Wednesday, May 21, 2014

Blind Pilot members form Hook & Anchor, celebrate album's release July 22, 2014 via Jealous Butcher/Woodphone Records

On July 22, 2014, via Jealous Butcher and Woodphone Records, Portland, Oregon-based Hook & Anchor - comprised of Blind Pilot's Kati Claborn, Luke Ydstie, and Ryan Dobrowski, as well as old-time music veteran Gabrielle Macrae (of The Macrae Sisters), and Erik Clampitt (of Clampitt, Gaddis & Buck, Power of County) - will celebrate the release of their self-titled debut, an adventurous yet accessible collection of eleven songs, stitched together by a reverence for the evolution of traditional American music and the strong individual voices that comprise the band.  

Hook & Anchor is a story of lost songs finding a home.  After a busy five years of touring with Portland-based band Blind Pilot, Claborn was sitting on a steadily growing pile of tunes.  As chance would have it, long-time friend and collaborator Clampitt was looking for material and musicians to play a handful of gigs culminating in a show at the San Francisco Old-time and Bluegrass Festival.  Songs were dusted off, friends were gathered, and the music that emerged had a voice and cohesion that immediately resonated with audiences and demanded to be more than a mere one-off.  

Says Claborn, "When Erik pulled this group of songs and people together, the music came together so seamlessly. It didn't take much to realize that what these songs needed was this band, and that was how they should be recorded."  The band consists of Claborn (banjo, guitar), Clampitt (electric guitar, pedal steel), Macrae (fiddle, banjo, guitar), Ydstie (bass, piano), and Dobrowski (drums). 

In a project with multiple lead singers and broad stylistic scope, cohesion is not something to take for granted.  On finding consistency  Claborn comments,  "Everyone in the band has a pretty unique musical voice and that specific combination of voices is going to come through no matter who penned a song  or is singing lead.  Gabrielle, Erik, and I have all spent some years steeped in the traditions of rural American music, so we all bring that along when we're writing.  While Ryan and Luke both come from more of a pop background, they have the wonderful ability to find just what a song needs, regardless of genre.  We've all spent as much time as harmony singers as we have leads, so we can swap roles comfortably."
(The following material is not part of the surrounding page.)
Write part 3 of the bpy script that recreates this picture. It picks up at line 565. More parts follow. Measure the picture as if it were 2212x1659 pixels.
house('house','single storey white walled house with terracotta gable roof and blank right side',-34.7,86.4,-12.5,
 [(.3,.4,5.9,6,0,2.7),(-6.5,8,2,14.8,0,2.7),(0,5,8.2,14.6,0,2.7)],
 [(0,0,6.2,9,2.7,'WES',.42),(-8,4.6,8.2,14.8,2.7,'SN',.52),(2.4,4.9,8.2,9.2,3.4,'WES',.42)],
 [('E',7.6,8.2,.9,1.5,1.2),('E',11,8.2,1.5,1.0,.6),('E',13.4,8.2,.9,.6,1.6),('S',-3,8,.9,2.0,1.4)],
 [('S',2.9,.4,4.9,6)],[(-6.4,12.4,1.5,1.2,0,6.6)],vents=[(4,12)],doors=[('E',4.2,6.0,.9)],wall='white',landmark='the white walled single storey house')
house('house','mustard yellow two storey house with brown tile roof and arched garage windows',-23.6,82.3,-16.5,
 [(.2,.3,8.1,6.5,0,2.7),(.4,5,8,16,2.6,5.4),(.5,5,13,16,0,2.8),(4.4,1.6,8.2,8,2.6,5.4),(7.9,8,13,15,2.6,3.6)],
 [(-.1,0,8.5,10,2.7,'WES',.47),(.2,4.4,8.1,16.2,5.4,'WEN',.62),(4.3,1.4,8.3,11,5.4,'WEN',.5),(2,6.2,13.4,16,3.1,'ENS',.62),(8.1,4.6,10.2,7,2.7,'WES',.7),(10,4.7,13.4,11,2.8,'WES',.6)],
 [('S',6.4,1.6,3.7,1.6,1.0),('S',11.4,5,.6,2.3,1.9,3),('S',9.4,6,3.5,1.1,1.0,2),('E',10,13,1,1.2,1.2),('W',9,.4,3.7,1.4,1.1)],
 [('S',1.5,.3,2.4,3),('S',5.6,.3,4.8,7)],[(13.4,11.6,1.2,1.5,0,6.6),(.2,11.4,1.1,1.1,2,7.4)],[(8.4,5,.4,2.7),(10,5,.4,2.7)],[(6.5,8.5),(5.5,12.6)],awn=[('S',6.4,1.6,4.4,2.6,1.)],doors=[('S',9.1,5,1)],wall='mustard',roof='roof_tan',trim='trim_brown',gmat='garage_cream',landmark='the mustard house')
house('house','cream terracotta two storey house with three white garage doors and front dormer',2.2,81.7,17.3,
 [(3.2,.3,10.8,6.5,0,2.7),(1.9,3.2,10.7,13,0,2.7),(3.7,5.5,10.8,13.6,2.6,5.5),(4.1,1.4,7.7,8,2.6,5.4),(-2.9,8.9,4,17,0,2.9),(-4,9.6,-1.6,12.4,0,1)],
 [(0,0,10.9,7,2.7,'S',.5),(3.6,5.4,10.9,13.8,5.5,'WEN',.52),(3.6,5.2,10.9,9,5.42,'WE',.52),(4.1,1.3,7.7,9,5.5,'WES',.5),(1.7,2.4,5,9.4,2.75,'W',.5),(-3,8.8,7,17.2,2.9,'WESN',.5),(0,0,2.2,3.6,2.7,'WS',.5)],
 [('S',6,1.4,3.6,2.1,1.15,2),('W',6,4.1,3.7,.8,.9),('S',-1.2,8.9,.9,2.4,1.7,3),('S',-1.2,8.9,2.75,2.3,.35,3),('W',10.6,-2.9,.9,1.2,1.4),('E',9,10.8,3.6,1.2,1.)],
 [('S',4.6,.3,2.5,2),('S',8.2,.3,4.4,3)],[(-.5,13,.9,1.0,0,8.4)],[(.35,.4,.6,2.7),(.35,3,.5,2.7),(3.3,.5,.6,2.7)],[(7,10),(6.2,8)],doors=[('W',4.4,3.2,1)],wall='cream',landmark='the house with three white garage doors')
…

Although generalizations don't come easy, the album exists somewhere at the confluence of country, folk, and rock and roll, with every track pushing definitions across a new border.  Opening with the immediately evocative pop of "Famously Easy," which pays homage to The Byrds and Tom Petty, Hook & Anchor quickly establishes themselves as a band that puts a spin on standard Americana, delivering a hearty dose of rocking roots that draws you into Claborn's rustic, powerful vocals.   Wild Wind finds the band in the previously uncharted territory between a string-band burner and Fleetwood Mac.  Concerning Spectral Pinching perhaps best exemplifies the energy of the band's live sound, with fiddle and electric guitar charging ahead like a witch hunt.  The album gains introspection from the wistful, spacious sway of Hazel Dell and the unadorned harmonies of Hammer, a sparse hymn to the desire to live a full, unfettered life. 

The songwriters of Hook & Anchor manage to incorporate roots themes without succumbing to cliche.  Lyrics and arrangements are informed and thoughtful, an evolution rather than a rehashing.  This blend of old and new is apparent in "Light of the Moon," a reworking of Buffalo Gals.  The resulting story is a darker and perhaps more realistic picture of the times.  "No, It's Not," a banjo-led ballad of near apocalyptic doom, shows that Hook & Anchor know how to play subtly and at low volume, but can build up a mountain of sound as well.  Such moments of bombast are leavened by the easy gait of tracks such as "Tomorrow Night," a sweet tribute to a drunken rodeo clown, and "Hard Times," whose harmonically thorny verse gives way to rolling, sunny chorus.

Recorded in a primarily live setting with Type Foundry's Adam Selzer at the helm, the album captures the excitement of the shows that pulled the band into being.  "Anytime we could, we recorded in the same room to get that natural resonance that you just can't get with overdubbing," says Claborn.  "The goal was to communicate honestly, to allow things that could be seen as flaws in some settings - a break in a voice, an unconventional note choice - to have a place in this recording.  Those moments have always been my favorites in other people's albums."

What Hook & Anchor have created is an album that feels both classic and innovative, a debut whose every step is imbued with a raw, direct immediacy that is easy to fall into and hard to forget.